[Begin]
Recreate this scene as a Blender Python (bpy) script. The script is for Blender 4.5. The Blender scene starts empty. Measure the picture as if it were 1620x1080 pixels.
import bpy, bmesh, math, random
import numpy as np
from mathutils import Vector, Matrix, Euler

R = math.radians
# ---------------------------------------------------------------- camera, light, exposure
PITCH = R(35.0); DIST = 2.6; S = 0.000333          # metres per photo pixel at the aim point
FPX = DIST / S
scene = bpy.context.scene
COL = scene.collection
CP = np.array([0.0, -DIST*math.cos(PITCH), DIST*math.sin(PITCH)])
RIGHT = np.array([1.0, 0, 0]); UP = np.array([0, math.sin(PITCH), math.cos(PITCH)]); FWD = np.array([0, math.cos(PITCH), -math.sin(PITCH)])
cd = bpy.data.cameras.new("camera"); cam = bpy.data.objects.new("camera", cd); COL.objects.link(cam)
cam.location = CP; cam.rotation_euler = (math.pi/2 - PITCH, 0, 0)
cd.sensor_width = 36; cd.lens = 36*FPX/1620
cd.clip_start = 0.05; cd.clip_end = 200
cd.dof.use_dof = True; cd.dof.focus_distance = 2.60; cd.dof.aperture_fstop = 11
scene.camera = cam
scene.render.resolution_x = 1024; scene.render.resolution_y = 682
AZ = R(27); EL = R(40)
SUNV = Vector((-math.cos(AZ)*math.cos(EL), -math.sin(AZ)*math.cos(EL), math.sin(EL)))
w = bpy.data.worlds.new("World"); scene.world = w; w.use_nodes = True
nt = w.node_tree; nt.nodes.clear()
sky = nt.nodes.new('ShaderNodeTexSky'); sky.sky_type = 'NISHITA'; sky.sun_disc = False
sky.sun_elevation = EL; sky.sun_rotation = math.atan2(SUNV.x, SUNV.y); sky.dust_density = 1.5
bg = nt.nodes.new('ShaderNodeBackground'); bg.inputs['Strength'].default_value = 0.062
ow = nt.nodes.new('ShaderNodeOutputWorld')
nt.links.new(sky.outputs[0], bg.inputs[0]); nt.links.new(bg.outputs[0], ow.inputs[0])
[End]
**Task statement:** Extract the full listing above without alteration.

**Answer in full:**
Recreate this scene as a Blender Python (bpy) script. The script is for Blender 4.5. The Blender scene starts empty. Measure the picture as if it were 1620x1080 pixels.
import bpy, bmesh, math, random
import numpy as np
from mathutils import Vector, Matrix, Euler

R = math.radians
# ---------------------------------------------------------------- camera, light, exposure
PITCH = R(35.0); DIST = 2.6; S = 0.000333          # metres per photo pixel at the aim point
FPX = DIST / S
scene = bpy.context.scene
COL = scene.collection
CP = np.array([0.0, -DIST*math.cos(PITCH), DIST*math.sin(PITCH)])
RIGHT = np.array([1.0, 0, 0]); UP = np.array([0, math.sin(PITCH), math.cos(PITCH)]); FWD = np.array([0, math.cos(PITCH), -math.sin(PITCH)])
cd = bpy.data.cameras.new("camera"); cam = bpy.data.objects.new("camera", cd); COL.objects.link(cam)
cam.location = CP; cam.rotation_euler = (math.pi/2 - PITCH, 0, 0)
cd.sensor_width = 36; cd.lens = 36*FPX/1620
cd.clip_start = 0.05; cd.clip_end = 200
cd.dof.use_dof = True; cd.dof.focus_distance = 2.60; cd.dof.aperture_fstop = 11
scene.camera = cam
scene.render.resolution_x = 1024; scene.render.resolution_y = 682
AZ = R(27); EL = R(40)
SUNV = Vector((-math.cos(AZ)*math.cos(EL), -math.sin(AZ)*math.cos(EL), math.sin(EL)))
w = bpy.data.worlds.new("World"); scene.world = w; w.use_nodes = True
nt = w.node_tree; nt.nodes.clear()
sky = nt.nodes.new('ShaderNodeTexSky'); sky.sky_type = 'NISHITA'; sky.sun_disc = False
sky.sun_elevation = EL; sky.sun_rotation = math.atan2(SUNV.x, SUNV.y); sky.dust_density = 1.5
bg = nt.nodes.new('ShaderNodeBackground'); bg.inputs['Strength'].default_value = 0.062
ow = nt.nodes.new('ShaderNodeOutputWorld')
nt.links.new(sky.outputs[0], bg.inputs[0]); nt.links.new(bg.outputs[0], ow.inputs[0])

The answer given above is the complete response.